1. West Asia Conflict & Energy Shock

The ongoing US-Israel-Iran conflict has pushed crude oil prices above $100/barrel. India imports ~85% of its crude — a sustained oil price spike directly fuels imported inflation and worsens the current account deficit.

2. Rupee Under Pressure

The rupee touched a record low of ~Rs 95/$ on March 30, 2026. Further rate cuts would widen the interest rate differential with the US Federal Reserve, accelerating capital outflows and rupee depreciation.

3. Inflation Risks

While headline CPI inflation remained within the 4% ± 2% target band in early 2026, the FAO Food Price Index rose 2.4% in March, vegetable oils up 5.1%, sugar up 7.2%. Imported food and fuel inflation could push CPI above 6%.

4. Growth Resilience

India’s GDP growth remained robust at 7.3% (FY26 RBI estimate) — strong enough that the economy doesn’t urgently need further monetary stimulus. The MPC can afford to pause and assess.


What is the MPC?

The Monetary Policy Committee was established under the RBI Act amendment of 2016 to bring transparency and accountability to monetary policy decisions.
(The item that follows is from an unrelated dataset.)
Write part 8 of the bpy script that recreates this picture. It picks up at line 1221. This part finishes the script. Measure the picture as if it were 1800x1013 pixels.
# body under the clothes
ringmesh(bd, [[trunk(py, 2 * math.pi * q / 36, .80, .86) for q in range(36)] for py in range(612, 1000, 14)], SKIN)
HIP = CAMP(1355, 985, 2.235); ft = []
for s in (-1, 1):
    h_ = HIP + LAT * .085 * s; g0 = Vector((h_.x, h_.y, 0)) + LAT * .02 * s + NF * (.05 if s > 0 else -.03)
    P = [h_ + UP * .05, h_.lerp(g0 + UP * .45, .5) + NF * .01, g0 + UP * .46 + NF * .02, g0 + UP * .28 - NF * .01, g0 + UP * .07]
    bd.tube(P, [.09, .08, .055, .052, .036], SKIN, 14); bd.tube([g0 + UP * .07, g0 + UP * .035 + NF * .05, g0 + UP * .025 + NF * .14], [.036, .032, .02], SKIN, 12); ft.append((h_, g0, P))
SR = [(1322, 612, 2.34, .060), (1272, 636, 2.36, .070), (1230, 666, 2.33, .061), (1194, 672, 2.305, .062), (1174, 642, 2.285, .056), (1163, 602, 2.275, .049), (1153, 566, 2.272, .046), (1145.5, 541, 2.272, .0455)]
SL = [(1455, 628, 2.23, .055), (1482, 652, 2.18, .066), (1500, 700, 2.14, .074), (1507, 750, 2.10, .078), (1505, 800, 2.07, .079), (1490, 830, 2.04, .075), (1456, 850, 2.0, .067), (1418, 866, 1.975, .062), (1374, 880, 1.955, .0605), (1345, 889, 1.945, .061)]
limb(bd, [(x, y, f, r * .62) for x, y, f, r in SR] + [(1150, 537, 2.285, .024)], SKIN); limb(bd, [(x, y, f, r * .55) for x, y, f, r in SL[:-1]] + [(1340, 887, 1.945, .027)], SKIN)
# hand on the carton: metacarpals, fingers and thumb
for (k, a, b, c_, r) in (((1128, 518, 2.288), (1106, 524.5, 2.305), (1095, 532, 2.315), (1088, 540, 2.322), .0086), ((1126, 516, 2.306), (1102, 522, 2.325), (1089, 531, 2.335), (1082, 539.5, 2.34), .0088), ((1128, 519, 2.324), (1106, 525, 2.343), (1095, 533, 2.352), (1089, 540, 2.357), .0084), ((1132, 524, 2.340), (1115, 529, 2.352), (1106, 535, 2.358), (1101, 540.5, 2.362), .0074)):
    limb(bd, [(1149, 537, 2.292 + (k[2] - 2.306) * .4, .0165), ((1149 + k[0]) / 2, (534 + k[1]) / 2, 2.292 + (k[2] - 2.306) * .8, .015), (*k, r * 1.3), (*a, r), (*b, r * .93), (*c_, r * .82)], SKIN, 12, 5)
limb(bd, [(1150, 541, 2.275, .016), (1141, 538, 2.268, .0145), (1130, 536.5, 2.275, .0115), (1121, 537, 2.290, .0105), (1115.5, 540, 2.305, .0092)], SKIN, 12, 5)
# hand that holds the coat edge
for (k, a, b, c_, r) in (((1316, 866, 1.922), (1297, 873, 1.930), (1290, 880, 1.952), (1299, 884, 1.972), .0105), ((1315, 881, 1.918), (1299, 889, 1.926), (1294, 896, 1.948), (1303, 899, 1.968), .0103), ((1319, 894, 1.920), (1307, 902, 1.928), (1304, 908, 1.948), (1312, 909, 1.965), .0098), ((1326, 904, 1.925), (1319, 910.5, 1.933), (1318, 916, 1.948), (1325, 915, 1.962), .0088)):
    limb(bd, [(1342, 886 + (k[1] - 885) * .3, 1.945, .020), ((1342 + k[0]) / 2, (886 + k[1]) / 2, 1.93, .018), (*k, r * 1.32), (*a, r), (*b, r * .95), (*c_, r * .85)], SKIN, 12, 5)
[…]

It replaced the earlier system where the RBI Governor had sole authority.

Parameter Details
Composition 6 members: 3 RBI officials + 3 government appointees
Chair RBI Governor (currently Sanjay Malhotra)
Voting Decisions by majority; Governor has casting vote in case of tie
Meetings At least 4 times a year (currently 6 bi-monthly)
Mandate Maintain CPI inflation at 4% with ±2% tolerance band
Framework Flexible Inflation Targeting (FIT) — adopted 2016

Flexible Inflation Targeting (FIT)

The FIT framework, adopted via the RBI Act amendment of 2016, set:

  • Target: CPI inflation at 4% ± 2% tolerance band (range: 2-6%)
  • Failure clause: If inflation breaches 2-6% for 3 consecutive quarters, RBI must explain to Parliament
  • Renewal: Target reviewed every 5 years

The government formally retained the 4% target for the period April 1, 2026 to March 31, 2031 in March 2026.


Repo Rate vs Other Tools

Tool Function Current Rate
Repo Rate Rate at which RBI lends to commercial banks 5.25%
Reverse Repo / SDF Rate at which banks park excess funds with RBI 5.00%
MSF Emergency lending rate (above repo) 5.50%
CRR % of deposits banks must keep with RBI 4.0%
SLR % of NDTL banks must hold in liquid assets 18.0%

The repo rate is the most important policy signal — it influences all other interest rates in the economy (home loans, corporate borrowing, fixed deposits).


UPSC Relevance

GS Paper 3 — Indian Economy

  • Monetary policy framework: MPC, FIT, repo rate transmission
  • Inflation targeting and central bank independence
  • Currency management and external sector dynamics
  • Centre-RBI coordination on inflation target

Prelims Fast Facts:

  • Current repo rate: 5.25% (unchanged April 2026)
  • MPC composition: 6 members (3 RBI + 3 government)
  • Inflation target: 4% ± 2% (FIT framework, 2016)
  • Target renewed: 2026-2031
  • Cumulative cuts since Feb 2025: 125 bps
  • RBI Governor: Sanjay Malhotra

Facts Corner

  • The MPC meets 6 times a year (bi-monthly), not the legally mandated minimum of 4. Each meeting concludes with a 3-day deliberation; the decision is announced on the third day.
  • India’s inflation target of 4% is one of the most stringent among emerging markets — Brazil targets 3% ± 1.5%, Russia 4%, Indonesia 3% ± 1%.
  • The 2016 FIT amendment to the RBI Act was a landmark institutional reform — before this, the RBI Governor had sole discretion on rates with no formal accountability mechanism.
  • Sanjay Malhotra became RBI Governor in December 2024, succeeding Shaktikanta Das. He is a 1990-batch IAS officer who previously served as Revenue Secretary.
  • The rupee at Rs 95/$ is the lowest in India’s history — but in real (inflation-adjusted) terms, the rupee has been more stable than emerging market peers like the Turkish lira or Argentine peso.